2010年9月18日土曜日

決断科学ノート-44(トップの意思決定と情報-4;経営者と情報技術)

 入社したころ(1960年代初期)の話しだが、その時代コンピュータ利用は本業(例えば、製造計画や経理)である程度経験を積んで、最先端技術へ転換した人たちの世界だった。そのようにユーザー・バックグランドのある専門家だから、トップと共通領域での会話は和気藹々の雰囲気だったし、実務領域の話は最後まで聞いてくれた。しかし、それがコンピュータ技術(今なら情報技術;IT)そのものに及ぶと、「わしゃ、コンピュータは嫌いじゃ!」と突然会話の流れを断たれることがあったと言う。察するに、コンピュータの利用そのものが厭なのではなく、全く意味が理解出来ない専門用語や略号の羅列が、アレルギー反応を起こしてしまったのではないかと思う。
 1970年代になるとさすがに“好き・嫌い”で断が決することは無かったものの、依然としてトップや幹部のかなりは、“時代の趨勢として、これを用いて業務の改善や革新を図らなければならない、しかしどうも今ひとつ積極的になれない”という状態になってくる。この一因は、コンピュータ技術そのものが急速に深さと広さを増していくため、情報システム部門に特化した専門職(数理や電子など)を必要とするようになり、ユーザー智見を欠いたメンバーが増えてきたことがある。丁寧に話を聞くなり、解からないことは解からないとはっきり言ってくれればいいのだが、“えらい人”はなかなかプライドがそうすることを許さない。工場のSE管理職として一番力を割いたのはこの部分の“通訳”だったと言っていい。
 TIGERの時代(1980年代初期)に入ると、経営者・幹部のコンピュータ利用への関心は技術重点から利用効果・経済効果などに移り、一見技術アレルギー状態をクリアーしたように見えるのだが、次の問題が出現する。今度は道具の“操作”である。今のようなPCがあるわけではないし、通信環境もまるで交換手が介在する電話のように制約だらけである。無論日本語など使えない。プログラムは汎用機の中で動くのだから、気軽にアプリケーションを開発したり、修正したりすることも出来ない。ユーザーが利用できるCRT端末もごく限られたその部門の専門家に割り当てられているだけである。部長も課長も使っていない。それをいきなり役員に操作してもらおうと言うのである。

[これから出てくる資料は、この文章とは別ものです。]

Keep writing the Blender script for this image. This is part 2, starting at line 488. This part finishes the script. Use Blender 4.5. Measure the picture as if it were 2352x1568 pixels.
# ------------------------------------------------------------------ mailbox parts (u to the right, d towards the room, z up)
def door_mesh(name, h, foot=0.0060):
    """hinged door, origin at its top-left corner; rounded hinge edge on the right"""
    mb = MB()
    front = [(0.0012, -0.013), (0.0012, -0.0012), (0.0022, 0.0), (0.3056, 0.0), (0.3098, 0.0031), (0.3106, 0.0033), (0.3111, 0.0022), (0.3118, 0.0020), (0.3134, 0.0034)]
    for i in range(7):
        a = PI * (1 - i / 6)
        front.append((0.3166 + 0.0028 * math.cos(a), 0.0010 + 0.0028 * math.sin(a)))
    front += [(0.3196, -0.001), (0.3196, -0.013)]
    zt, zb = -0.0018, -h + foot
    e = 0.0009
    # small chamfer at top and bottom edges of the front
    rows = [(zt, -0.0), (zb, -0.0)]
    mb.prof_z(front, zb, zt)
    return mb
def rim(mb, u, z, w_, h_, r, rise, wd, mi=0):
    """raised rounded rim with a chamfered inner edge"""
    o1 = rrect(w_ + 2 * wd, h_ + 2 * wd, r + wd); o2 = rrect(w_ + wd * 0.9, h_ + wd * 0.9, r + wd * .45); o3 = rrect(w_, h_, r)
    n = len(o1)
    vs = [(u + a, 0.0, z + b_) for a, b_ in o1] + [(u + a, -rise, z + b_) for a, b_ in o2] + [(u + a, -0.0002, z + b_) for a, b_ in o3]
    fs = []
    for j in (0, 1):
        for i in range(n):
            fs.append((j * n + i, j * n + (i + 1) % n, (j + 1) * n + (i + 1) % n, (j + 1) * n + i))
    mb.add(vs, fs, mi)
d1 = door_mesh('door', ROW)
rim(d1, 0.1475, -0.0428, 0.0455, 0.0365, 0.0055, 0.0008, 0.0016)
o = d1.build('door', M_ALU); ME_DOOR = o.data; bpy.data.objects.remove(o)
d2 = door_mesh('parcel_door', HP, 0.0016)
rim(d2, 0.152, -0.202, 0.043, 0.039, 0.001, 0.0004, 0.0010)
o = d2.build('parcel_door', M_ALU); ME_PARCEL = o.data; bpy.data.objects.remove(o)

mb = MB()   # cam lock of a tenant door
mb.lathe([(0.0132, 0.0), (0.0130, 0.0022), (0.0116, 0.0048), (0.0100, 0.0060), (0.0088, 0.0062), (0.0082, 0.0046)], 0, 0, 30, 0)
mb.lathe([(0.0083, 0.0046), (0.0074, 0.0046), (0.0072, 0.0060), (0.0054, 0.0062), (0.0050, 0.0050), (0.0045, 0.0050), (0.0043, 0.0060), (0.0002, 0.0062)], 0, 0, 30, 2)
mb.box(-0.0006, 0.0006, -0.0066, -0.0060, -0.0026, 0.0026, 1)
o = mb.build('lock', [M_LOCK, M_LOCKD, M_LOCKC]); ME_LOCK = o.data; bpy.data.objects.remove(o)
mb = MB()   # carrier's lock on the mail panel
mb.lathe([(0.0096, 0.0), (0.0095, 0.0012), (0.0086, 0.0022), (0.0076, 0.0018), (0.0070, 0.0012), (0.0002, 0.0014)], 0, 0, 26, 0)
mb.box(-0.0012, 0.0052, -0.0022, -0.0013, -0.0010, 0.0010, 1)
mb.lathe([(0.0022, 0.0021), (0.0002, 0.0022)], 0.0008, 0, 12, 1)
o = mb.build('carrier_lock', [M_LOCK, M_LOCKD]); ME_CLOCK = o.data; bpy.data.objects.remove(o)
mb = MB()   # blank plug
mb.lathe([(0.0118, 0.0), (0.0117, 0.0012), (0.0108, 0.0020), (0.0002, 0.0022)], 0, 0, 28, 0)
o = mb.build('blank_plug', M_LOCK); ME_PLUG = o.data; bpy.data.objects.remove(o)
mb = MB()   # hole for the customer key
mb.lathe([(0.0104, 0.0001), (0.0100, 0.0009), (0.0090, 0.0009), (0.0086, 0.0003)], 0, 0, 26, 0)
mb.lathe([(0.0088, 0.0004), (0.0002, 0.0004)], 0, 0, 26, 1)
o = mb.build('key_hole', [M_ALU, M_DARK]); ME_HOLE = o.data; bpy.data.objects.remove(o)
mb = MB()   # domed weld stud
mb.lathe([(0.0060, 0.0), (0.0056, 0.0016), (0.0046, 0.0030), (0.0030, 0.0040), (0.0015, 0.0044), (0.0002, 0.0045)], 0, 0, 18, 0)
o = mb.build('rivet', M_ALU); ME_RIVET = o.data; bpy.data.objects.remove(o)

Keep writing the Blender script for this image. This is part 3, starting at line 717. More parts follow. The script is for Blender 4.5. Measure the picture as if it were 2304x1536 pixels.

 スタッフ部門から聴き取り調査で得た情報を基に担当部門別に数十枚、全体では百枚を超える画面を作り、それに番号を付けて、ファンクションキーと数字キー、矢印キーだけでアクセス出来るようにした。端末の立ち上げは毎朝秘書室員が行い、各役員の手元に画面内容・番号とキーの対応表を置いて、それを参照しながら操作してもらう方式とした。取り扱いの説明は情報システムの担当者、各部門の担当者、秘書室員が各役員室に赴いて行った。キータッチ三回程度で所望の画面に到達できるので、この操作方法には抵抗が無かったようである。
 1982年春、社長以下役員も出席して、簡単な始動式をコンピュータ室で行いサービスを開始した。TIGERには各役員が各画面にアクセスするのをモニターするシステムが組み込まれており、一部の情報システム室員(部課長と開発担当者)はそれを閲覧することができた。当初は物珍しさもあってか、あれこれアクセスしていた。社長は数字には強い人、役員の過半は技術系、最年少の経理・財務担当役員は若き日米国の大学でコンピュータを学んでいる。不満を含めてどんどん注文がつくことを期待したがそんなことも無く、二ヶ月もするとほとんど使われなくなってしまう。
 専門用語、システムの仕組みと技術、導入効果そして自ら行う操作、時代々々のコンピュータ障壁を乗り越えてきたが、役員の日常業務処理にそぐわず(データ更新は早いもので一日ベース)、従来とあまりに違う情報授受方式(情報の解説・検討がない)が受け入れられるはずはなかったのである。つまり情報技術に難解なところが多々在るのは確かだが、これが経営者向け情報システム失敗の主因ではなく、提供する情報・データの内容(コンテンツ)と本人たちの意識改革(一人で熟慮し、経営センスを磨き、情報に問いかける)こそが真の問題点であったのだ。